What you should do: Repeat verbatim only the lines from the opening of the material below through the one that contains "bpy.data.objects.remove(o)".

Data excerpt:
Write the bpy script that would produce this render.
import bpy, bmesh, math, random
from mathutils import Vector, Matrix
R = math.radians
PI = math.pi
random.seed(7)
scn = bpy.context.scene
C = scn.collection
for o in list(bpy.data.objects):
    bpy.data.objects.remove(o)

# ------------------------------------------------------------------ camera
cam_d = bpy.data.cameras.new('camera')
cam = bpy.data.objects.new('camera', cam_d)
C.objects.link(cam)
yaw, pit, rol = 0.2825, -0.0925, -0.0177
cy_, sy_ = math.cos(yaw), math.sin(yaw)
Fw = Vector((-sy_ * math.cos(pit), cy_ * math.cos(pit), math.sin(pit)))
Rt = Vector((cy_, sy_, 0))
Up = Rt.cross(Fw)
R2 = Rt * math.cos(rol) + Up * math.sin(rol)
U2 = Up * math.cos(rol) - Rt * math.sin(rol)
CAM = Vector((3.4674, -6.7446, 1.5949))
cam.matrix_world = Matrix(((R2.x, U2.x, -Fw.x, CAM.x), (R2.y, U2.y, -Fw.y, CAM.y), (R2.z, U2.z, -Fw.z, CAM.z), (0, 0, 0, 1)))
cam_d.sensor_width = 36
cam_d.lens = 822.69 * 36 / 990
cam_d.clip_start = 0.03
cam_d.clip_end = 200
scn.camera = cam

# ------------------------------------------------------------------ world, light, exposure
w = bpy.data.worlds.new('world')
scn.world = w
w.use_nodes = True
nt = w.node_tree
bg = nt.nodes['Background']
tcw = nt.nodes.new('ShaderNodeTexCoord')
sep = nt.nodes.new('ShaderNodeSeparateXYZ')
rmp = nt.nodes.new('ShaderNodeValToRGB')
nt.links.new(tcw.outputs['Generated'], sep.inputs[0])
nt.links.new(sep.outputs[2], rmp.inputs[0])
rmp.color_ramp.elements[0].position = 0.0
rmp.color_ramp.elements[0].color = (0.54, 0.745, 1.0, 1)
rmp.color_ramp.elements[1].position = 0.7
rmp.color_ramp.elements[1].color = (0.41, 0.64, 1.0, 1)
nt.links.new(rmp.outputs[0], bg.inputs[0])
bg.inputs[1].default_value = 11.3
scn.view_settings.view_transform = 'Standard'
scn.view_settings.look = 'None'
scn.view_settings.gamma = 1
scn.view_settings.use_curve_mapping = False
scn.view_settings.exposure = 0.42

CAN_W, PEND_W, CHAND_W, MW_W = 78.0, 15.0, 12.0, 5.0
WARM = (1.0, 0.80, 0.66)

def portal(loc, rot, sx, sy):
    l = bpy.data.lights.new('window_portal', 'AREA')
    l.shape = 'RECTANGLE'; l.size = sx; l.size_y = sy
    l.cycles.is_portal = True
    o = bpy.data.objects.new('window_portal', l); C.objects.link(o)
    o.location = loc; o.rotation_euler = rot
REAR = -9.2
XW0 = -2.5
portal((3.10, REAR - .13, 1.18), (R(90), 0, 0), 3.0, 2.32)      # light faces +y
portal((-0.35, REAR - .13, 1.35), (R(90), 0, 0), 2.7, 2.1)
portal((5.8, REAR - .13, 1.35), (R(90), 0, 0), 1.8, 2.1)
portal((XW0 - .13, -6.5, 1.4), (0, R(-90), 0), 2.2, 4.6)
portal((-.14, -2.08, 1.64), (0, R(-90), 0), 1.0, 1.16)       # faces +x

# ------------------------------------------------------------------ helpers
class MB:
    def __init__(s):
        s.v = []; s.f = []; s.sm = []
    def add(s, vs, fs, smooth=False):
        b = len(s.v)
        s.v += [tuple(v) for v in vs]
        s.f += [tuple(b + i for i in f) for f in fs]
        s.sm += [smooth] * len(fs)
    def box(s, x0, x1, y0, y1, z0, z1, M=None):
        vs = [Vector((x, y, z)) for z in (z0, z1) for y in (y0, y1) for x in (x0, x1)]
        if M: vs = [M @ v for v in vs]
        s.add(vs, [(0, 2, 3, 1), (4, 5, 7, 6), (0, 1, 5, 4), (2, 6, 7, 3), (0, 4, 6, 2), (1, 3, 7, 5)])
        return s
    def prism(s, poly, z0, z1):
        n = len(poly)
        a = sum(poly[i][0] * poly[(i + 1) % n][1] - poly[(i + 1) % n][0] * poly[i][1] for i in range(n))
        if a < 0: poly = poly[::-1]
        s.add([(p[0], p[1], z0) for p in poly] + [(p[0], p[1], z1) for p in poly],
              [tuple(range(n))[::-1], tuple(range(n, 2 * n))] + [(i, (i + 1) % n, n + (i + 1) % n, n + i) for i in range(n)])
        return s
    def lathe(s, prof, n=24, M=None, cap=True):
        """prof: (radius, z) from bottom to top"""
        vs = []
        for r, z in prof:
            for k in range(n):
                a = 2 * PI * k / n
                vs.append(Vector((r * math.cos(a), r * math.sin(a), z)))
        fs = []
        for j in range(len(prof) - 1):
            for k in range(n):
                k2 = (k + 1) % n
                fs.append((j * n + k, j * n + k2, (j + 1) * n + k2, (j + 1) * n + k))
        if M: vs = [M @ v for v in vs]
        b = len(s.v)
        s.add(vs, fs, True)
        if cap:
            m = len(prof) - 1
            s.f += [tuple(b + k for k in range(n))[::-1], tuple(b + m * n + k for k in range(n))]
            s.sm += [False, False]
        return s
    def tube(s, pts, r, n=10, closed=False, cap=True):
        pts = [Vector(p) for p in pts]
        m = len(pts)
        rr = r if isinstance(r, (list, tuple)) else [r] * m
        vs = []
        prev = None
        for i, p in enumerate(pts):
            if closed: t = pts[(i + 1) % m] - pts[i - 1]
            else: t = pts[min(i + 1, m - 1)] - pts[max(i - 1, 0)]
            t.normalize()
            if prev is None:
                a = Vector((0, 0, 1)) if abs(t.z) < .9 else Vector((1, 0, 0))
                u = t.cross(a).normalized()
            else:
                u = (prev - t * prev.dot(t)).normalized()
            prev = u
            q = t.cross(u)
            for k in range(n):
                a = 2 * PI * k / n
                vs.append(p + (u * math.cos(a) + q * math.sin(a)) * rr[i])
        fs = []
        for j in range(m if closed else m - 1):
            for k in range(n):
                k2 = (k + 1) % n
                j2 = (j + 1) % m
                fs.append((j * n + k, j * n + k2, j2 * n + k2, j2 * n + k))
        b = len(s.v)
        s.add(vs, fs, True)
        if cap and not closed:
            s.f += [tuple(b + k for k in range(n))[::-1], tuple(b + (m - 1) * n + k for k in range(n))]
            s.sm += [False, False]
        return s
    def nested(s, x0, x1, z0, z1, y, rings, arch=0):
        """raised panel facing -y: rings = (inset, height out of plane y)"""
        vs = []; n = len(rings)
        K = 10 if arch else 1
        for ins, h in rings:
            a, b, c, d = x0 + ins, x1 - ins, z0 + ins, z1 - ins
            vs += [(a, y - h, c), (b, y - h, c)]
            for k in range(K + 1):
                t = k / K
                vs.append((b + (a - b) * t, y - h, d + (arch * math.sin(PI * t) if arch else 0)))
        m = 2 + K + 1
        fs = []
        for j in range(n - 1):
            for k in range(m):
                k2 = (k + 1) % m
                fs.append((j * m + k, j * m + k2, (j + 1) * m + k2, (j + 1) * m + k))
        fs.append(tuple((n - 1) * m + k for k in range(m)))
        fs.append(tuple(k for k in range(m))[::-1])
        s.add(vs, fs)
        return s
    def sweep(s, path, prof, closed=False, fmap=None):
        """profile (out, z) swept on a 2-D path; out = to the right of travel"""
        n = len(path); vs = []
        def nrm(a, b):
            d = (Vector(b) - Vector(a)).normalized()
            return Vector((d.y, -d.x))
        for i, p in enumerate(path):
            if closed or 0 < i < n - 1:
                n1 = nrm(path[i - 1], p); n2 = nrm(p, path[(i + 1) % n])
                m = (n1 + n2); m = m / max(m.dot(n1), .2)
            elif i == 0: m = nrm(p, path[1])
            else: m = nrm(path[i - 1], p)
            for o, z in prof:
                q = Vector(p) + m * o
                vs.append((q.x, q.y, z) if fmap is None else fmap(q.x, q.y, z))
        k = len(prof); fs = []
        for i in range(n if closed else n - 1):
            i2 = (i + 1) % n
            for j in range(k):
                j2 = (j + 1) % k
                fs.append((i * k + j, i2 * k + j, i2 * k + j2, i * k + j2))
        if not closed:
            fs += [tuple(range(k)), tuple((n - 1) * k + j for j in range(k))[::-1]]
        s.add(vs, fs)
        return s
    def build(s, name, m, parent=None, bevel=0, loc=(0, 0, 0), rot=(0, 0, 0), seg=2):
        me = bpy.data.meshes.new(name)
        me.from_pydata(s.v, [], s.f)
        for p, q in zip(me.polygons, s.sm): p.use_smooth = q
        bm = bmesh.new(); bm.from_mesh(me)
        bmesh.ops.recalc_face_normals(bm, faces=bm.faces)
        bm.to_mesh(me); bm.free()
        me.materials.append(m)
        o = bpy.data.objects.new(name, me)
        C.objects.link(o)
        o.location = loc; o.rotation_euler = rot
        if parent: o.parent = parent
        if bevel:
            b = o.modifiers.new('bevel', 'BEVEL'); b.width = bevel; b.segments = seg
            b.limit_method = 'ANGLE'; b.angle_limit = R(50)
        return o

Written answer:
Write the bpy script that would produce this render.
import bpy, bmesh, math, random
from mathutils import Vector, Matrix
R = math.radians
PI = math.pi
random.seed(7)
scn = bpy.context.scene
C = scn.collection
for o in list(bpy.data.objects):
    bpy.data.objects.remove(o)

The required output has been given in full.